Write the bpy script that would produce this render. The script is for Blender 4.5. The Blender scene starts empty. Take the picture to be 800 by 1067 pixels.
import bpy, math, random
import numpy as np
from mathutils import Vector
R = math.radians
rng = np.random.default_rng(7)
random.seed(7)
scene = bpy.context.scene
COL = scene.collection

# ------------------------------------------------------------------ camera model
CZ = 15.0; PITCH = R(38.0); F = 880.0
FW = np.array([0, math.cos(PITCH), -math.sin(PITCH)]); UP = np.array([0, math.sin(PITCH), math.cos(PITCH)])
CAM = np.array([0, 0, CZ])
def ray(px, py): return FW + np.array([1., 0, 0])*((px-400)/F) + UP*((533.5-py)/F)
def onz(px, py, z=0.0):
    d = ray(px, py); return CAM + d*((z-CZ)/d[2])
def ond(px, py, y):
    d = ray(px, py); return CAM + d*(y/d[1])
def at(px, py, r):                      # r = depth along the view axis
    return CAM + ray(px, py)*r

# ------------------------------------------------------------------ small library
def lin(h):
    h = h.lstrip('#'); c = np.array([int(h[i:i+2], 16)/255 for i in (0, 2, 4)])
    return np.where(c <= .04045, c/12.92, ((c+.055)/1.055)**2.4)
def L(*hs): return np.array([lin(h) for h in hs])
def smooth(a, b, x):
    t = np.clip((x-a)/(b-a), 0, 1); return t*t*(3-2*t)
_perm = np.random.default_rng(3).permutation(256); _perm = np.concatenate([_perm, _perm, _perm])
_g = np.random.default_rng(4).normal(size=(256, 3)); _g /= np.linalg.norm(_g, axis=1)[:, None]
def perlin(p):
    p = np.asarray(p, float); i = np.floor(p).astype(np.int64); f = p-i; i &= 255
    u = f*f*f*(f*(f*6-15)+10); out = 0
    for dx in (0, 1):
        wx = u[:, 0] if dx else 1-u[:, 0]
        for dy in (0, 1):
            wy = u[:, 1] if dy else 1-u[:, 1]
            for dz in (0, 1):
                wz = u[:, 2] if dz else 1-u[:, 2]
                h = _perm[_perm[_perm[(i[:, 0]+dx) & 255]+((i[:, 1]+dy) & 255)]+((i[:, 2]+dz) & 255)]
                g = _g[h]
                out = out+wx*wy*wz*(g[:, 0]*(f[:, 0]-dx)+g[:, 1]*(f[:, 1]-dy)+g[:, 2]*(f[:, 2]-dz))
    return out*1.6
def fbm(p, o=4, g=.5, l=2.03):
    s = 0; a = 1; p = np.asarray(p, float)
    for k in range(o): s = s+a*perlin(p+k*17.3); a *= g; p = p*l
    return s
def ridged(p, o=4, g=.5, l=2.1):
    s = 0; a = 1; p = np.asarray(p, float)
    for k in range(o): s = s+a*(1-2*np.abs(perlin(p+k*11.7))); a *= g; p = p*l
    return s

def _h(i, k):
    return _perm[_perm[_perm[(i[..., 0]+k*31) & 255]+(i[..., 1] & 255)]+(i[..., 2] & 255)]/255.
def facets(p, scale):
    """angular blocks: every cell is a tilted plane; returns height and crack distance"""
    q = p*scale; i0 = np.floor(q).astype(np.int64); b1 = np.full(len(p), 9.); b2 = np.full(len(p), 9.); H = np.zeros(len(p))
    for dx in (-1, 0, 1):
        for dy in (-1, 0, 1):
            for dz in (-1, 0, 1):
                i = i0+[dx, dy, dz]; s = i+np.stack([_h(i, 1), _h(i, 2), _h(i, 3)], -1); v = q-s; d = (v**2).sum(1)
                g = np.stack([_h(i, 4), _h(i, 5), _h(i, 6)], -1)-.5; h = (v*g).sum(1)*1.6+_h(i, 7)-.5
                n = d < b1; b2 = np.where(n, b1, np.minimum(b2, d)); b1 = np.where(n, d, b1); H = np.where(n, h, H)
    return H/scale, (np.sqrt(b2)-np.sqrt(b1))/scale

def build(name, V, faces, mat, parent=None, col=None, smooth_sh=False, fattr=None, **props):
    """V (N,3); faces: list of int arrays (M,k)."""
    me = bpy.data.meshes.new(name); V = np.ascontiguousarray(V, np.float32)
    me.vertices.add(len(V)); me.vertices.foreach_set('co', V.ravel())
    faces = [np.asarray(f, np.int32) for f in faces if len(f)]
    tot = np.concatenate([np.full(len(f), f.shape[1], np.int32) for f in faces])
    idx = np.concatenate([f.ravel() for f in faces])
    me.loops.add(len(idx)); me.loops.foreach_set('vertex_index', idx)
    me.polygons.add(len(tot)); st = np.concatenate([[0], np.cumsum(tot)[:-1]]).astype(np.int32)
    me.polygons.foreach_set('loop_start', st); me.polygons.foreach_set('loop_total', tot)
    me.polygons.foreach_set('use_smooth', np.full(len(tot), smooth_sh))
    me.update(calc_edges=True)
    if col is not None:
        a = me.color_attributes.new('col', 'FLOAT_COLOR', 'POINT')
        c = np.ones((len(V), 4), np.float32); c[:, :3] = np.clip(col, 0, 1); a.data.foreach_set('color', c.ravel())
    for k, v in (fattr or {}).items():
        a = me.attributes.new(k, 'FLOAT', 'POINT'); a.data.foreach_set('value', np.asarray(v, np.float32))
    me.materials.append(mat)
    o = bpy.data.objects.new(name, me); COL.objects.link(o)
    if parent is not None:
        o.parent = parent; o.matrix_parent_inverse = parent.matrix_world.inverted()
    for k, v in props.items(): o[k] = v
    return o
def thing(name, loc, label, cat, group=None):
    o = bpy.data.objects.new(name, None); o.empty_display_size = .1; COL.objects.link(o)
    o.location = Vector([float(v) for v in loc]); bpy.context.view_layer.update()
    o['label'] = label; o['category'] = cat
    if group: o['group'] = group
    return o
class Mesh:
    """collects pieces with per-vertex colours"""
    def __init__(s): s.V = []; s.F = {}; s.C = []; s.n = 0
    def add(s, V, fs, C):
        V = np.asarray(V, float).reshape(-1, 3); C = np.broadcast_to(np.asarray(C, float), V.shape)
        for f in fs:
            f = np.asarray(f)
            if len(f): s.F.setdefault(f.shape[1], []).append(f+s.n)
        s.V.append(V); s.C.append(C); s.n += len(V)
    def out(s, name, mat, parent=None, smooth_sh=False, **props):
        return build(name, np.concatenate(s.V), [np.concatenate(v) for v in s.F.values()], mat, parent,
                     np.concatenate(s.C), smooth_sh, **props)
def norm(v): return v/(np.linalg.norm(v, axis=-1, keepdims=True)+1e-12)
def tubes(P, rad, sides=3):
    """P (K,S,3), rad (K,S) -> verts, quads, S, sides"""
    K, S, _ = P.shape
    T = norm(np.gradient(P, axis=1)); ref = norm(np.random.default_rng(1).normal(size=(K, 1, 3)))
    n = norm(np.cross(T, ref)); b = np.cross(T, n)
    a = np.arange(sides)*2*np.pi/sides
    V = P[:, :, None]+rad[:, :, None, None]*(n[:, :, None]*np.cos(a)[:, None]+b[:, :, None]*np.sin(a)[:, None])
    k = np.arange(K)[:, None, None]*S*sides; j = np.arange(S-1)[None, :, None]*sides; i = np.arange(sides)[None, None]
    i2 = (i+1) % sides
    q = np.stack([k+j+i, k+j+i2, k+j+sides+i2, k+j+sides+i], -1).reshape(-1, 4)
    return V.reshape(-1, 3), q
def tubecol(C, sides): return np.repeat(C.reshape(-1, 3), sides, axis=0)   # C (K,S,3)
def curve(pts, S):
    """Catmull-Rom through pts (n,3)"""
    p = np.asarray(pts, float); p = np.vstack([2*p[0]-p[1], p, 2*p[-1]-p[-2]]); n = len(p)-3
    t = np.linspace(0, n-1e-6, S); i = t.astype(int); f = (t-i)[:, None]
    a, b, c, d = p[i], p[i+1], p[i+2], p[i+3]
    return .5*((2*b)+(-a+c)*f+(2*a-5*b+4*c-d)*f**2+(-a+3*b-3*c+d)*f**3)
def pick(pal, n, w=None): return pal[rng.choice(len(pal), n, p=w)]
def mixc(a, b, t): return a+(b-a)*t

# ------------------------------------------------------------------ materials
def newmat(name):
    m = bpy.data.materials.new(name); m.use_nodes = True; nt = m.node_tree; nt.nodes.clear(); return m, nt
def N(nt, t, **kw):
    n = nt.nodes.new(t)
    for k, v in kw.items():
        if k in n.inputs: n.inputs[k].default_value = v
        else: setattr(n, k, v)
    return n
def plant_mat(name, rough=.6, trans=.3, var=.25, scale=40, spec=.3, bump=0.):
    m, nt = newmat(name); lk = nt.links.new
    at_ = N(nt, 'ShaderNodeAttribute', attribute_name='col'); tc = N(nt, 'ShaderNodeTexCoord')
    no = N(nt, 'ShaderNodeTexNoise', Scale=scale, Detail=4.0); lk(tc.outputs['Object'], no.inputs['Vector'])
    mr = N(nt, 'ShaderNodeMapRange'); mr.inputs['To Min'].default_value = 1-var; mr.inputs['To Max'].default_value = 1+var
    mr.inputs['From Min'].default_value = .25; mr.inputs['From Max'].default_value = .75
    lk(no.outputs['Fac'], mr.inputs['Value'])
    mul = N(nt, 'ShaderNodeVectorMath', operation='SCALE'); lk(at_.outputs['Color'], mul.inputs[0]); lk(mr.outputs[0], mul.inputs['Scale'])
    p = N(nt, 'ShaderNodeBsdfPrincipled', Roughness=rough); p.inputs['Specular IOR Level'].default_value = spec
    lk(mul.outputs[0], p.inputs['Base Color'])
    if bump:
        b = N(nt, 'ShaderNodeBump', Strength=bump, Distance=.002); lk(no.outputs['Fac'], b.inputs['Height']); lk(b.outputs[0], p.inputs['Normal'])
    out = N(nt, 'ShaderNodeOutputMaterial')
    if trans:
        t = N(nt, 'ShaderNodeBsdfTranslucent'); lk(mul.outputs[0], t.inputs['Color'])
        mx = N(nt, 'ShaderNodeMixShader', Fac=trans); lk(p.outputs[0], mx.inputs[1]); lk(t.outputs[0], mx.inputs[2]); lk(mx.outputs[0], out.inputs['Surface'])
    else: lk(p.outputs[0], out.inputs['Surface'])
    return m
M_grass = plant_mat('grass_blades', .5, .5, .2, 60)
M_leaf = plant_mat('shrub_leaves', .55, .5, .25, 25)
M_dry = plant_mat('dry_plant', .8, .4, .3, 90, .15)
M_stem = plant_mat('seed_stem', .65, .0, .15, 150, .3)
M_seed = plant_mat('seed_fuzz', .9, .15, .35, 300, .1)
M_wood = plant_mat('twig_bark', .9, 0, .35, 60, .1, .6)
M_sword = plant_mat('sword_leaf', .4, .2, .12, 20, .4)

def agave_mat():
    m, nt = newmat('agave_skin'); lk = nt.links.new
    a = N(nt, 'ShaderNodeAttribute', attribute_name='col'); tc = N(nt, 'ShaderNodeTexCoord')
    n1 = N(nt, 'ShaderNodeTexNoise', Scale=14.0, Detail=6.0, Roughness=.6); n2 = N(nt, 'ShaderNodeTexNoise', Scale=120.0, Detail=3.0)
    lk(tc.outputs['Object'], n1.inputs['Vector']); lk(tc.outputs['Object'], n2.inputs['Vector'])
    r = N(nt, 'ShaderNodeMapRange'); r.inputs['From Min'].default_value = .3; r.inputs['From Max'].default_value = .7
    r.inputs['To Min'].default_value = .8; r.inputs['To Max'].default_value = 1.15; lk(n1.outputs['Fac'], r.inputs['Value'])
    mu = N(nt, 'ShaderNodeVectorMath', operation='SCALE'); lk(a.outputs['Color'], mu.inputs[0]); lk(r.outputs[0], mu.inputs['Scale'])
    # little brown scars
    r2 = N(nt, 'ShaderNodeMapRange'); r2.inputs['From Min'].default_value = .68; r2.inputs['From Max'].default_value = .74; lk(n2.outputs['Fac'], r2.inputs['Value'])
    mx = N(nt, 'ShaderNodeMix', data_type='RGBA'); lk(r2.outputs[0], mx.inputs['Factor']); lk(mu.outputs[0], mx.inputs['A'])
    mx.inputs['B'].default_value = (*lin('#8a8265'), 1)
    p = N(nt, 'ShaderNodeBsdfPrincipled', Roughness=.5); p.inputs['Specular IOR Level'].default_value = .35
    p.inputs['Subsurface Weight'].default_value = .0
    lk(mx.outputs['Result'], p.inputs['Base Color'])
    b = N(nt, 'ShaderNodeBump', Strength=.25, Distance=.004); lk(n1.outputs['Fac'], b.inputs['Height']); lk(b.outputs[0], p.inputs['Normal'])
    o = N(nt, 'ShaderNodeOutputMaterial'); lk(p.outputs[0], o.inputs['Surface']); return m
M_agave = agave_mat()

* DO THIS
Return the opening line of the data and every line after it through the line containing "return CAM + ray(px, py)*r", please, exactly as written and with nothing added.

* FINISHED TASK
Write the bpy script that would produce this render. The script is for Blender 4.5. The Blender scene starts empty. Take the picture to be 800 by 1067 pixels.
import bpy, math, random
import numpy as np
from mathutils import Vector
R = math.radians
rng = np.random.default_rng(7)
random.seed(7)
scene = bpy.context.scene
COL = scene.collection

# ------------------------------------------------------------------ camera model
CZ = 15.0; PITCH = R(38.0); F = 880.0
FW = np.array([0, math.cos(PITCH), -math.sin(PITCH)]); UP = np.array([0, math.sin(PITCH), math.cos(PITCH)])
CAM = np.array([0, 0, CZ])
def ray(px, py): return FW + np.array([1., 0, 0])*((px-400)/F) + UP*((533.5-py)/F)
def onz(px, py, z=0.0):
    d = ray(px, py); return CAM + d*((z-CZ)/d[2])
def ond(px, py, y):
    d = ray(px, py); return CAM + d*(y/d[1])
def at(px, py, r):                      # r = depth along the view axis
    return CAM + ray(px, py)*r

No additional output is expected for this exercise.